Is the government's apparent economic luck about to run out?

Labor is switching its focus to jobs ahead of employment figures due out Thursday likely to provide it with a life line ahead of its official campaign launch Monday.

All but 2 of the 20 market economists surveyed by Reuters expect Australia's official unemployment rate to come in at 5.1 per cent or less on Thursday. The only dissenters expect an updated rate of 5.2 per cent, a mere fraction above the present 5.1 which is the lowest since the outbreak of the financial crisis.

Addressing reporters in Brisbane after the Coalition's campaign launch Treasurer Wayne Swan said the election was really "about jobs".

"Who’s got the economic program to support jobs?" he asked. "Unemployment is 5.1 per cent and going down. If Mr Abbott had been in power unemployment would have been 200,000 higher."

A good unemployment number would cap off a dream run of economic news in the campaign period with the underlying measure of inflation slipping to its lowest point in three years... and the Reserve Bank deciding to keep interest rates on hold.

But new job advertisement figures out today suggest the employment gains are easing.
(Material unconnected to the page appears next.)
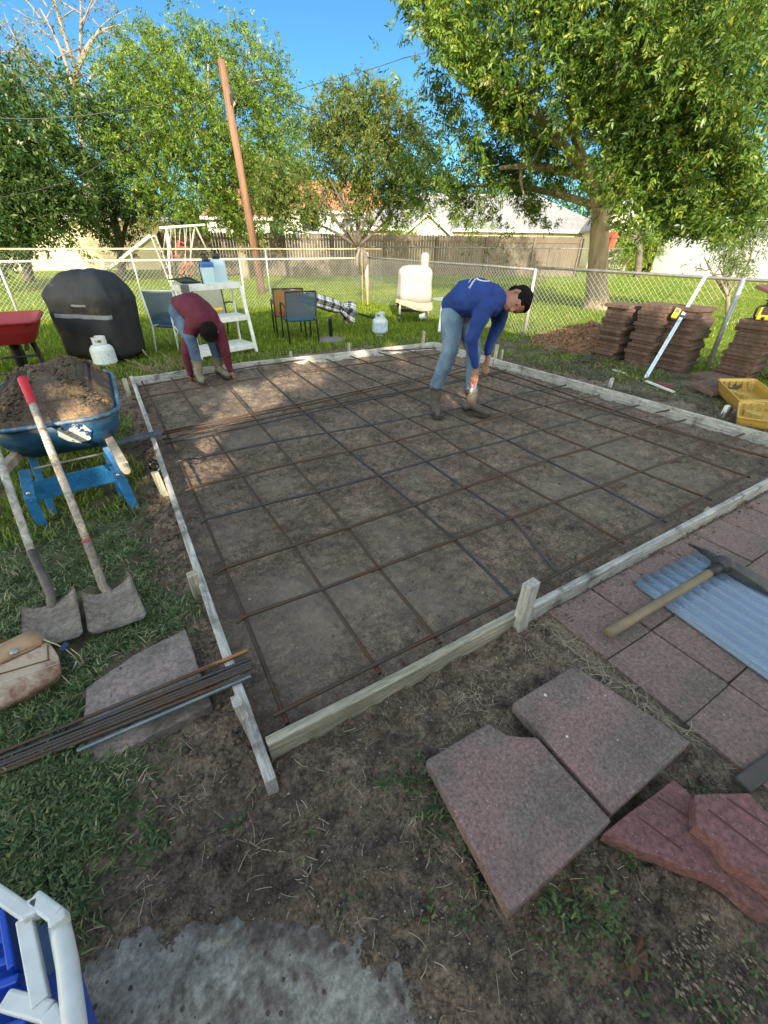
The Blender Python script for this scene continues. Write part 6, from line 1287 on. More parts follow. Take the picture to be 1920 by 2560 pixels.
def tree(name, label, base, trunk, limbs, blobs, lm, bark, per, size, seed, group=None, cat='tree', bole=None, **kw):
    base = Vector(base); t = T(name, label, cat, tuple(base), group); m = MB()
    random.seed(seed)
    for a, b, r0, r1 in trunk: limb(m, a, b, r0, r1, .03, 8)
    for a, b, r0, r1 in limbs:
        P = limb(m, a, b, r0, r1)
        for k in range(3):
            q = P[3+k]; e = q+Vector((random.gauss(0,1),random.gauss(0,1),random.gauss(.3,.7))).normalized()*(Vector(b)-Vector(a)).length*random.uniform(.25,.5); limb(m, q, e, r1*.9+(r0-r1)*.15, r1*.35, .15, 4)
    if bole: bark_bole(m, *bole)
    m.build('trunk', bark, t, smooth=True); V, F, r = leaves(blobs, per, size, seed, **kw); npmesh('crown', V, F, lm, t, fattr={'rnd': r}); return t
def B(u, v, dist, r, w=1.0): return (tuple(PD(u, v, dist)), r, w)
PEC = leafmat('pecan_leaves', [(0,(.022,.06,.010)),(.5,(.075,.14,.018)),(.8,(.17,.23,.028)),(.94,(.30,.30,.04)),(1,(.42,.36,.05))], .33, rough=.4)
MID = leafmat('bright_leaves', [(0,(.03,.075,.010)),(.5,(.085,.15,.016)),(.85,(.18,.24,.026)),(1,(.30,.30,.05))], .33)
DRK = leafmat('dark_leaves', [(0,(.015,.04,.010)),(.5,(.038,.080,.016)),(.85,(.10,.15,.03)),(1,(.22,.22,.06))], .4, rough=.35)
OLI = leafmat('olive_leaves', [(0,(.045,.08,.018)),(.5,(.095,.14,.027)),(.85,(.18,.205,.042)),(1,(.30,.19,.06))], .45)
GRY = leafmat('greyish_leaves', [(0,(.07,.095,.05)),(.6,(.13,.15,.08)),(1,(.23,.22,.13))], .4)
YEL_ = leafmat('yellow_green_leaves', [(0,(.10,.17,.015)),(.6,(.22,.28,.03)),(1,(.34,.36,.06))], .5)
# big pecan right
tb = G(1497,768); td = math.hypot(tb.x-CAM.x, tb.y-CAM.y); fk = PD(1505,520,td); f1 = PD(1470,440,td-.2); f2 = PD(1528,420,td+.1)
tr_ = [(fk-Vector((0,0,.2)), f1, .15, .11), (fk-Vector((0,0,.2)), f2, .17, .13)]
lb_ = [(f1, PD(1330,330,td-2), .14,.05), (f1, PD(1250,420,td-1.5), .12,.04), (f1, PD(1420,200,td-2), .14,.06), (f1, PD(1200,200,td-3.5), .12,.04), (f2, PD(1590,60,td-1), .18,.08), (f2, PD(1700,330,td-2), .13,.05), (f2, PD(1840,240,td-2.5), .12,.05), (f2, PD(1650,180,td+2), .13,.05), (f2, PD(1560,-120,td-.5), .17,.08), (fk, PD(1120,470,td+.6), .10,.03), (fk, PD(1680,440,td-3), .10,.03), (PD(1590,60,td-1), PD(1480,-250,td-1.5), .1,.04), (PD(1500,575,td), PD(1560,560,td-.6), .07,.03)]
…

The Advantage Job Index which pools data from three online sites finds advertisements slipped a seasonally-adjusted 1.3 per cent in July led down by an outsized 4.2 per cent slide in the electorally important state of Queensland.

NSW advertisements slipped just 0.6 per cent and Victorian advertisements 0.1 per cent.

"Building and construction is a key industry for Queensland and a slide of advertisements of 13 per cent in that industry alone helps explain the state's poor performance," said Advantage director Robert Olivier.

"Given Queensland's ongoing woes, the government has some work to do to convince voters in the marginal seats to re-elect them."

The best performing industry in the past month was Advertising and Media with a 13 per cent
increase in online job ads, fed by a 45 per cent increase in such ads in the Australian Capital Territory.

"There seems to be a strong link between the advertising industry and the election itself," said Mr Olivier. "That being the case, we can expect many of those jobs to end post election."